En avril 2014, afin de lutter contre la flambée des prix de l’immobilier, l’Assemblée de Corse adoptait par un vote solennel un projet de statut de résident. Durant des lustres, un tel dispositif avait été défendu par les indépendantistes de Corsica Nazione, puis de Corsica Libera.
Au début des années 2010, sous la mandature de Paul Giacobbi et Dominique Bucchini, compte tenu du caractère déjà alarmant de la situation, des « Assises du foncier » étaient organisées.
Au cours de l’une des nombreuses réunions de travail à l’occasion desquelles la plupart des intervenants semblaient s’en remettre à un droit de l’urbanisme malheureusement inefficace en la matière, le premier élu à rejoindre Corsica Libera sur la proposition du statut de résident fut Jean-Baptiste Luccioni, maire de Pietrosella, commune fortement exposée à la menace de dépossession foncière et de spéculation immobilière.
Il expliqua simplement que l’application, même énergique, du droit de l’urbanisme, ne lui permettait pas en sa qualité de maire d’empêcher un acquéreur extérieur disposant de plusieurs millions d’euros d’acheter un bien sur le littoral de la commune, aggravant une situation déjà plus que préoccupante.
Partant de son expérience personnelle, il se rendait à l’évidence : seul un statut de résident pourrait enrayer la mécanique dévastatrice en cours de développement.
Les travaux des Assises se poursuivirent sans autre ralliement à la proposition de Corsica Libera.
Toutefois, lors de la conférence de presse de clôture des travaux, Paul Giacobbi, Président du Conseil exécutif, faisait sensation en se prononçant officiellement pour le statut de résident !
Il exposa posément l’évolution de sa réflexion sur le sujet, reconnaissant les doutes qui avaient été les siens devant une démarche pouvant sembler radicale. Pourtant expliqua-t-il, il avait fini par se rendre à l’évidence : seule une réforme de cette nature permettrait d’interrompre la dépossession en cours.

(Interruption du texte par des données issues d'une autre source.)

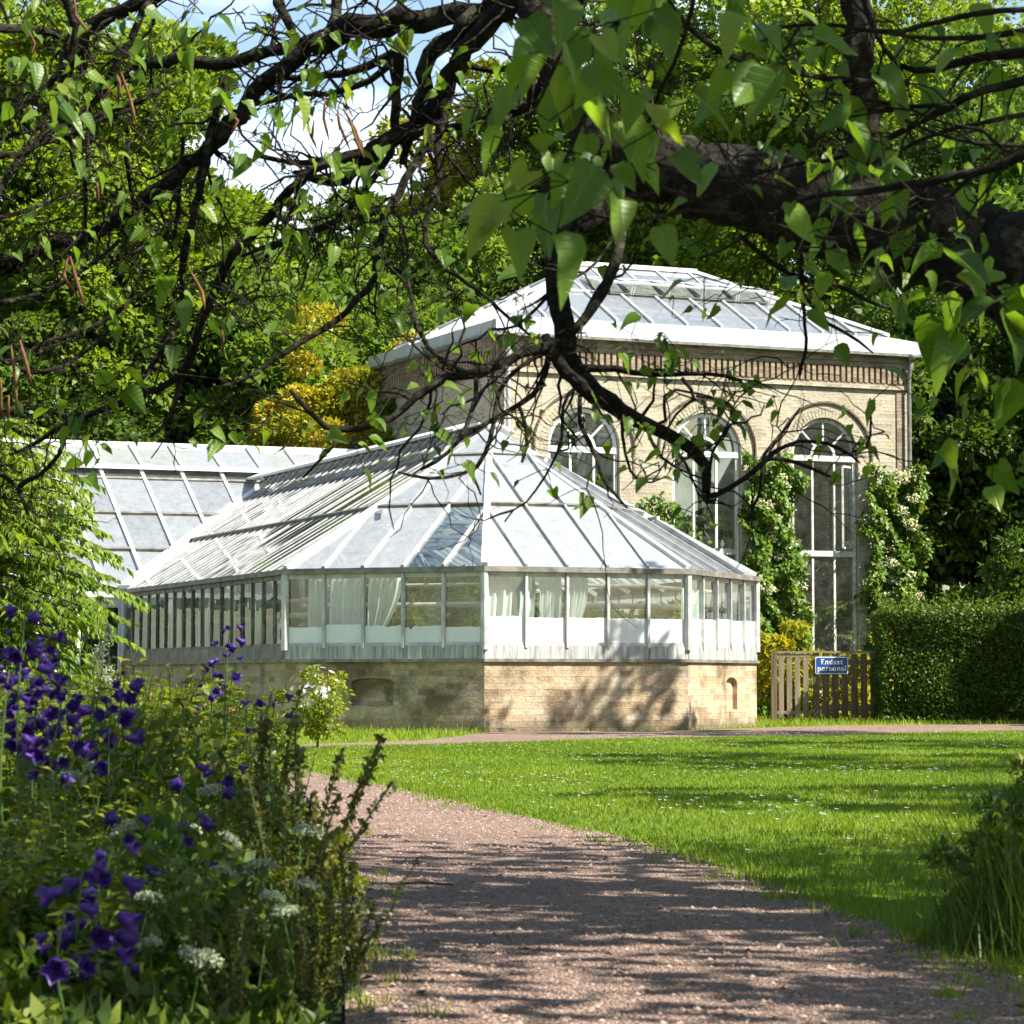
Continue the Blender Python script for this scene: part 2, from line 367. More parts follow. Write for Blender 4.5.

L’annonce fit l’effet d’une déflagration comparable à celles qui s’étaient révélées, depuis des décennies et au prix de multiples sacrifices, bien plus efficaces que le droit français de l’urbanisme, dont on sait ce qu’il n’a pas empêché de faire sur le littoral du sud de l’hexagone…
Peu après la déclaration de Paul Giacobbi, ne voulant pas être en reste, les autonomistes de Femu a Corsica rejoignaient également la position de Corsica Libera. Compte tenu des relations exécrables que les élus de Femu entretenaient avec Paul Giacobbi, accusé de les avoir éconduits au moment du fameux « conclave de Venacu », le projet de statut de résident fut élaboré à travers une discussion directe entre Corsica Libera et Paul Giacobbi (comme du reste le projet de coofficialité de la langue corse, la demande d’amnistie des militants nationalistes et quelques autres rapports essentiels).
Initialement, Corsica Libera plaidait pour dix ans de résidence, ce qui paraissait excessif à Paul Giacobbi. L’accord se fit finalement sur une durée de cinq ans. Demeurait le problème de la diaspora qui, par définition, ne pouvait se prévaloir de cette durée de résidence. Corsica Libera proposa alors d’avoir recours à un dispositif qui, pour être peu connu, n’en était pas moins présent en droit français : le « Centre des intérêts matériels et moraux » (CIMM), utilisé pour l’outre-mer et permettant notamment aux originaires travaillant en métropole de faire valoir leurs droits aux congés bonifiés. Les critères pris en compte pour prouver le lien au territoire, multiples, ne sont pas nécessairement cumulatifs : lieu de naissance, lieu de naissance des ascendants, lieu de sépulture des ascendants, lieu où l’on a effectué sa scolarité obligatoire, etc.
Après validation par le cabinet d’expertise juridique mandaté par le Conseil exécutif, la proposition de Corsica Libera fut jointe au projet global, lequel devait être adopté par une majorité de 29 voix sur les 51 élus que comptait l’Assemblée de Corse à l’époque.
Aujourd’hui, ce projet n’a pas pris une ride. Il demeure plus que jamais d’actualité au regard de l’accélération du phénomène de dépossession à l’œuvre. Voté il y a presque une décennie par les représentants élus de la Corse, il a vocation à demeurer la base incontournable des discussions avec Paris au sujet de la question foncière.